È diventata tristemente famosa sui Social la foto del bellissimo scaffale vuoto, anzi con una bottiglietta di Coca cola abbandonata lì da qualcuno perché intanto non c’era niente. Il contenitore per la plastica usata più costoso al mondo.
Sentiamo chi promuove la cultura per mestiere, Aldo Addis, libraio di Sassari, vicepresidente dell’ALI (Associazione Librai Italiani), nonché direttore della Scuola Librai Italiani: «Se si pensa di promuovere l’editoria sarda con uno stand miseramente arredato con qualche decina di libri esposti male siamo di fronte a decisioni prese da persone totalmente inadeguate a gestire queste cose».
Ma non basta, perché quel che è peggio che è si è deciso che nello spazio espositivo della nostra amministrazione regionale era vietato vendere libri. Vietato vendere libri?
Vietato vendere libri! Attentato, alla libertà, alla circolazione del pensiero. Non voglio capire, non voglio sapere; una frase così non può avere alcuna giustificazione al mondo. Almeno in quello libero dove girano le idee.
Vietato vendere libri? Alla vetrina più importante e qualificante d’Italia? Dove tutti hanno giustamente esposto, presentato e venduto, noi no. Sembra un ossimoro orribile: vietare il commercio della cosa più libera al mondo? È un controsenso già nella definizione.

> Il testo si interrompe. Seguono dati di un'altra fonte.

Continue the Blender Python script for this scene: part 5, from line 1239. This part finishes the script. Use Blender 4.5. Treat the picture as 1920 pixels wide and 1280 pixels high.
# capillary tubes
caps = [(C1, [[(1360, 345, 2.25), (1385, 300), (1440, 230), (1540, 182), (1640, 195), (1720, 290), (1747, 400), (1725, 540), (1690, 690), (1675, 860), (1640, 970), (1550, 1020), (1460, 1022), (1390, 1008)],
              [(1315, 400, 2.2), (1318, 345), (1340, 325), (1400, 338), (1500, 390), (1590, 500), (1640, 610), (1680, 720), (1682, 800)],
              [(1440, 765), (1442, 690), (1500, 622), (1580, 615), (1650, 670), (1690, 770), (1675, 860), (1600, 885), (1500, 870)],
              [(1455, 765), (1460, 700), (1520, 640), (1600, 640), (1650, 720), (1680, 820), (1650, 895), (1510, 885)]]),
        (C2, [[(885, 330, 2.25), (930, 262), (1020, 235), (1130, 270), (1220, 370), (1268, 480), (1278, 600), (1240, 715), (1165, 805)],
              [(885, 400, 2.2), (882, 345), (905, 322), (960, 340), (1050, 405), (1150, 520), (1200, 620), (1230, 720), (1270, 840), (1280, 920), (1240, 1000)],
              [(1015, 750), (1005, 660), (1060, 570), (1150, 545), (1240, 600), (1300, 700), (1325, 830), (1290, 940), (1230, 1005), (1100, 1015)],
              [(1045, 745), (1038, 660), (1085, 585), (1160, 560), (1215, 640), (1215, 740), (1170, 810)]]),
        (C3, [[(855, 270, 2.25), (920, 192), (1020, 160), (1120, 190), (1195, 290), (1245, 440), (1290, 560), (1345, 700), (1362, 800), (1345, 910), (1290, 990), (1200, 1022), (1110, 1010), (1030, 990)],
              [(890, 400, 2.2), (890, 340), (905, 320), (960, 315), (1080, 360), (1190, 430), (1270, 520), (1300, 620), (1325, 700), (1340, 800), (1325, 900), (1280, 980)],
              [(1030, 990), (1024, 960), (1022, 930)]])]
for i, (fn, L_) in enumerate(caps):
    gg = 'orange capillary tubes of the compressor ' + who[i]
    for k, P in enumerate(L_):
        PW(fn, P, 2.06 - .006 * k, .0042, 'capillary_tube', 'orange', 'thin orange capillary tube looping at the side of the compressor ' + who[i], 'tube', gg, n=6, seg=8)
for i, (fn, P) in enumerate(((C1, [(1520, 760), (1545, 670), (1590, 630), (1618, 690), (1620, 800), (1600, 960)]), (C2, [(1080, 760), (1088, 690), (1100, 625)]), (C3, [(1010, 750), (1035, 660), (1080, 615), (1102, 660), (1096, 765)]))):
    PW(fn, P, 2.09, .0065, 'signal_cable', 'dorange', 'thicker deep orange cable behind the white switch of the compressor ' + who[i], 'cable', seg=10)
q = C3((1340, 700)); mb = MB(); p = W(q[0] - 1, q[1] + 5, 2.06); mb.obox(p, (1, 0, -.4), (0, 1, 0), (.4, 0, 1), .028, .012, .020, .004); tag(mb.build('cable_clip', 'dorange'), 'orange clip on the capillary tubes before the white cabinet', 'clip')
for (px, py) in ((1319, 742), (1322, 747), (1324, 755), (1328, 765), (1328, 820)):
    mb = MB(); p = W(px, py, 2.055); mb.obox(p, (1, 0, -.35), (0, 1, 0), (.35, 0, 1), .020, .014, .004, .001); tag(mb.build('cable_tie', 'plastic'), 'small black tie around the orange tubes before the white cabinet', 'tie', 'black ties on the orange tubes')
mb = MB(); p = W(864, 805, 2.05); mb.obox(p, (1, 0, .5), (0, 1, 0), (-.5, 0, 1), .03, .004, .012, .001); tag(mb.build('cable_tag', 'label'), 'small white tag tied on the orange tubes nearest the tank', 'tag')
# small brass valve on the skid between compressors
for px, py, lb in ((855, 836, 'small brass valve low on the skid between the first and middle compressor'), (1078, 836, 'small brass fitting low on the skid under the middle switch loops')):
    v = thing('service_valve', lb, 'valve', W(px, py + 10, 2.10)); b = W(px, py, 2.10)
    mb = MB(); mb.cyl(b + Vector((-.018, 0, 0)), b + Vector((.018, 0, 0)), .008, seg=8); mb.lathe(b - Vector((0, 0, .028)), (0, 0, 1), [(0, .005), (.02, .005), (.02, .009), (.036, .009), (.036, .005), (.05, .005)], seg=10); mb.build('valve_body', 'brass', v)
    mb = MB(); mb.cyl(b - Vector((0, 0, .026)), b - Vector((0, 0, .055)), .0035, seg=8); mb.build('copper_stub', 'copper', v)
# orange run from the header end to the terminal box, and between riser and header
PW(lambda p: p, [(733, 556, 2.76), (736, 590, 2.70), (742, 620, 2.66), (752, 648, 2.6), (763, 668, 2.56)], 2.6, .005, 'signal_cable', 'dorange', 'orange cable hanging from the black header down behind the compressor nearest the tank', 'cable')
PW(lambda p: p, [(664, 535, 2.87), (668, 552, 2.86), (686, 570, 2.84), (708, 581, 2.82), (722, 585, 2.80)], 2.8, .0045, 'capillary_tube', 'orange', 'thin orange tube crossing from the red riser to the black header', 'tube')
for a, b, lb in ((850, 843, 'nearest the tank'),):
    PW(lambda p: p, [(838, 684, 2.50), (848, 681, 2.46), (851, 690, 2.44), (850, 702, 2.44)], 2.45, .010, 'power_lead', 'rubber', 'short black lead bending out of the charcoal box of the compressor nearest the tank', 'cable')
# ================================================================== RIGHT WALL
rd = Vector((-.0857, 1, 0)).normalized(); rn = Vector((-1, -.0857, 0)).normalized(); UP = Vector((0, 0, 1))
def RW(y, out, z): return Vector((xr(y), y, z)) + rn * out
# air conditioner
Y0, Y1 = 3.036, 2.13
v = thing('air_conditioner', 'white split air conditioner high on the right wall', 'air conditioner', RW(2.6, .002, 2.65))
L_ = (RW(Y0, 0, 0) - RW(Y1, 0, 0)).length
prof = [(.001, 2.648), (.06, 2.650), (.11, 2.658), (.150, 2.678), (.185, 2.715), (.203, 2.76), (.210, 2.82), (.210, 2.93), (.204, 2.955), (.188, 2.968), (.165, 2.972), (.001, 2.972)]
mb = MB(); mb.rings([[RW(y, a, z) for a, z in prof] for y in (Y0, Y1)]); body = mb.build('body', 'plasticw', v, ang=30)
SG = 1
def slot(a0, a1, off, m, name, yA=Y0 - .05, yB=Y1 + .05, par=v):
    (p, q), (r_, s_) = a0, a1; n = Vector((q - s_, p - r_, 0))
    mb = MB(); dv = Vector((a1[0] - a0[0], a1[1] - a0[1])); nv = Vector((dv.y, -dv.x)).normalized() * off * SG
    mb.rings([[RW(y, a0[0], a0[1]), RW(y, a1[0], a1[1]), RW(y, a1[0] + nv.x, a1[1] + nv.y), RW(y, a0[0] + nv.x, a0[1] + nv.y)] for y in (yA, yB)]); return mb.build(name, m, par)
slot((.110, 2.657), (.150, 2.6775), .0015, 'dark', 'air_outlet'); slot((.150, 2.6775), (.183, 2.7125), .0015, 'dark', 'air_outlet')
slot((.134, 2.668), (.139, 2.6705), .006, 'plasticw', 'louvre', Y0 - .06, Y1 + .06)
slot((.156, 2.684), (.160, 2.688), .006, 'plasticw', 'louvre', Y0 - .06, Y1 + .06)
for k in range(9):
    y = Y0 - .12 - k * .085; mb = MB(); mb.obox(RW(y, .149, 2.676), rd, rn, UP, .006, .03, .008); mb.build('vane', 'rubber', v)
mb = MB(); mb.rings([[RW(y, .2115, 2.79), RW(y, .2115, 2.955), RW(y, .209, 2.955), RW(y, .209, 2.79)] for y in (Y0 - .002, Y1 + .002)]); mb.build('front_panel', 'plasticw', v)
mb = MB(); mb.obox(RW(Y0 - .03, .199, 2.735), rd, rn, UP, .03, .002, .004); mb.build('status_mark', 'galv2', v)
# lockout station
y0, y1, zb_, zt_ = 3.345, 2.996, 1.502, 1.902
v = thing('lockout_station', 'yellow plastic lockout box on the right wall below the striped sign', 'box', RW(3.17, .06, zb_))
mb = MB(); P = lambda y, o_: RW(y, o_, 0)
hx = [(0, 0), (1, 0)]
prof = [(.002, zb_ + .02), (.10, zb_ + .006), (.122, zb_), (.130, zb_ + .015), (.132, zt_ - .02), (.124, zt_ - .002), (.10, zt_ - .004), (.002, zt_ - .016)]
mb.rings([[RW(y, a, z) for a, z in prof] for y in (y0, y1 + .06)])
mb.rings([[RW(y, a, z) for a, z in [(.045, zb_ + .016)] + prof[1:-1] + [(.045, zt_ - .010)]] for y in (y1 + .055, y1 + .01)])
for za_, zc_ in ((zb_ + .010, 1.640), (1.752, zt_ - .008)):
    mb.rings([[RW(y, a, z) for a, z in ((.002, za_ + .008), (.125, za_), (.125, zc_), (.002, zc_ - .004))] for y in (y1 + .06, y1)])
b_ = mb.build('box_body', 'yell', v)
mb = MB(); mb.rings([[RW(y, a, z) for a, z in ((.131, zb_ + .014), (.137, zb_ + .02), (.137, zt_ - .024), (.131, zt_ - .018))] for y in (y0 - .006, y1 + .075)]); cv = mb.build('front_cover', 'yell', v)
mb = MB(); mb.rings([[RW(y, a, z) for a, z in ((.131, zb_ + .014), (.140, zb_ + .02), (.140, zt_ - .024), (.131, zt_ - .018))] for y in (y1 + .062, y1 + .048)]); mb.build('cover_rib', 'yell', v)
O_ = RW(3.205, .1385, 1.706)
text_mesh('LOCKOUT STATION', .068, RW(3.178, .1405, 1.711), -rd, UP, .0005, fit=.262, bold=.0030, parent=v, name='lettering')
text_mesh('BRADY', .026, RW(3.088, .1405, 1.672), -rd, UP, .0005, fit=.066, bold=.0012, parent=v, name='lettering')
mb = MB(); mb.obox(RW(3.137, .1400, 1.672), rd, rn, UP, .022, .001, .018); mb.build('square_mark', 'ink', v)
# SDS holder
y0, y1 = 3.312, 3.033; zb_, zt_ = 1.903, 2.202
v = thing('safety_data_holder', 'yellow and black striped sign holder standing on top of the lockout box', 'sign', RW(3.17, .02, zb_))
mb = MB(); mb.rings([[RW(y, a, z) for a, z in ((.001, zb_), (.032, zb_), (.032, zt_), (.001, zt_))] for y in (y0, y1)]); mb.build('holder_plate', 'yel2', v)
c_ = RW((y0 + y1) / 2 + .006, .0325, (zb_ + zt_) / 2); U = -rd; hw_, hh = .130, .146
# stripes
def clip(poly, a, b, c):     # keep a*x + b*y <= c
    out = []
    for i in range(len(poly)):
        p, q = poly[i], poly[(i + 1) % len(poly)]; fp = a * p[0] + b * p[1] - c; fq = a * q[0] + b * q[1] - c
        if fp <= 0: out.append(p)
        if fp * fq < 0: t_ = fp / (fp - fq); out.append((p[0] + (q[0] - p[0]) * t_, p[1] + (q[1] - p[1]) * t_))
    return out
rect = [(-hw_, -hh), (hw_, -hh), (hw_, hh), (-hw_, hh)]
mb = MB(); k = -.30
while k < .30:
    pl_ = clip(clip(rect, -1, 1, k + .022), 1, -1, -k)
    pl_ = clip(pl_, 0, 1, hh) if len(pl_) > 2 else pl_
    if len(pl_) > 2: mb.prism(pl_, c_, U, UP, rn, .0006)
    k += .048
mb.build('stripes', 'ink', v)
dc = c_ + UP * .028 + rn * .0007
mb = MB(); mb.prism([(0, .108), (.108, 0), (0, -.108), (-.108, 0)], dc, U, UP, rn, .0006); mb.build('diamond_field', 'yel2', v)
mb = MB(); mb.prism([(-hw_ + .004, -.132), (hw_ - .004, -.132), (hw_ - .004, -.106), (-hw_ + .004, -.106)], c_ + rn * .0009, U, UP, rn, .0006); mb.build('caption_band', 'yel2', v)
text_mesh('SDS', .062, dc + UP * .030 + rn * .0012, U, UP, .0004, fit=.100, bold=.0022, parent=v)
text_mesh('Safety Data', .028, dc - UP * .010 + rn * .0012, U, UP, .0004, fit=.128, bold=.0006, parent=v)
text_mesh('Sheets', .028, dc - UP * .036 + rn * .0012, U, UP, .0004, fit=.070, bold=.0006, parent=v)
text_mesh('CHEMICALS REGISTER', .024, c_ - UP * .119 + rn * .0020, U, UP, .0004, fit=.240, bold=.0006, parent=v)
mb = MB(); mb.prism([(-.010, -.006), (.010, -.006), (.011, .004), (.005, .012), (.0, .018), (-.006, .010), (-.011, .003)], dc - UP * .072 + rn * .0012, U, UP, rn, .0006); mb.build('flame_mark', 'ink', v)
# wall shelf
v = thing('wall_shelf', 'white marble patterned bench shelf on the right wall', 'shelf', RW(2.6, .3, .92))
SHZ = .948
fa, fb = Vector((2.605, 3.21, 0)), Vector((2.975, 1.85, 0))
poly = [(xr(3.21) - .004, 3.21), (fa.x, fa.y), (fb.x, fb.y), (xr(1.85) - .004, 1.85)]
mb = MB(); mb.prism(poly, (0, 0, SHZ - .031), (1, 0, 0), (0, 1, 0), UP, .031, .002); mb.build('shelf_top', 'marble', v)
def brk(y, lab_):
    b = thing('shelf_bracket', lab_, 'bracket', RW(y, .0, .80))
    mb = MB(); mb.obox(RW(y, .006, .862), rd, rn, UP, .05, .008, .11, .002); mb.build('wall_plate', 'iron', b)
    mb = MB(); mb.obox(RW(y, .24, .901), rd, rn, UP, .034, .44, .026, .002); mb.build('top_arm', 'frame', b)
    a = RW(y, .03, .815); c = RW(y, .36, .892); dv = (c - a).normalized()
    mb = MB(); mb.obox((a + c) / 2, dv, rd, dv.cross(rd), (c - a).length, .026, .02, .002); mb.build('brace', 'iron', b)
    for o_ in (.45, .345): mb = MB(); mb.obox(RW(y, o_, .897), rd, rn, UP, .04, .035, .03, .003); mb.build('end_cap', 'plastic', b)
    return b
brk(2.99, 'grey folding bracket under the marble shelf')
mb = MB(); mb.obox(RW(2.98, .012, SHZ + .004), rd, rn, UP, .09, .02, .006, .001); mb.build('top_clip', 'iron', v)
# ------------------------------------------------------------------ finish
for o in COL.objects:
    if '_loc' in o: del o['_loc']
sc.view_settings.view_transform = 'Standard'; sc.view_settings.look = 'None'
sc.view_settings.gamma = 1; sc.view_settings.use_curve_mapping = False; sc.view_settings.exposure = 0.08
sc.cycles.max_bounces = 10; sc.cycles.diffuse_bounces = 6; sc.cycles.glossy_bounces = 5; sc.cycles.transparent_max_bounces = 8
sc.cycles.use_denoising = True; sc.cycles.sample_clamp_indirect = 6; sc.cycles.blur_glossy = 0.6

Qualcuno ha osservato che sarebbe fazioso far guadagnare la pagnotta ai vari operatori in un evento pubblico con finanziamenti pubblici. Dove forse ci si dovrebbe attenere a un mero “promuovere i libri”. «Ma promuovere i libri», ci dice sempre il nostro libraio vicepresidente, «significa anche venderli. E questo avviene nel rispetto della legge in tutti gli stand, anche quelli pubblici, all’interno del Salone di Torino».
Sarebbe una china davvero pericolosa, e chiediamo ancora ad Aldo Addis se, con la sua lunga esperienza nel mondo dei libri, ha mai visto un precedente simile a Torino: «Mai. Negli stand delle altre Regioni si vendono i libri tranquillamente. E negli anni passati si vendevano anche in quello sardo!».
Eppure una amministrazione regionale dovrebbe considerare la cultura come un settore importante in Sardegna, con le oltre trenta case editrici presenti al Salone, con una fantastica rete di librai che altre regioni ci invidiano, e con generazioni di scrittori apprezzati.
E se questo non fosse chiaro, allora perché andare al Salone Internazionale? Infatti sembrerebbe folle che la Regione Sardegna paghi un pacco di soldi per la “non” esposizione e per “non” dare una occasione preziosa ai vari editori, librai e scrittori della nostra Isola. Alla giunta non importa di loro? Hanno nel cuore Amazon? Se qualche mente illuminata ha pensato che fosse iniquo aprire un filo di ossigeno alla filiera del libro nella nostra Isola, allora perché spendere i soldi dei contribuenti per partecipare a un evento ritenuto inutile e criminogeno?
Spero che diano le opportune spiegazioni alla Corte dei Conti, se non a tutti noi.”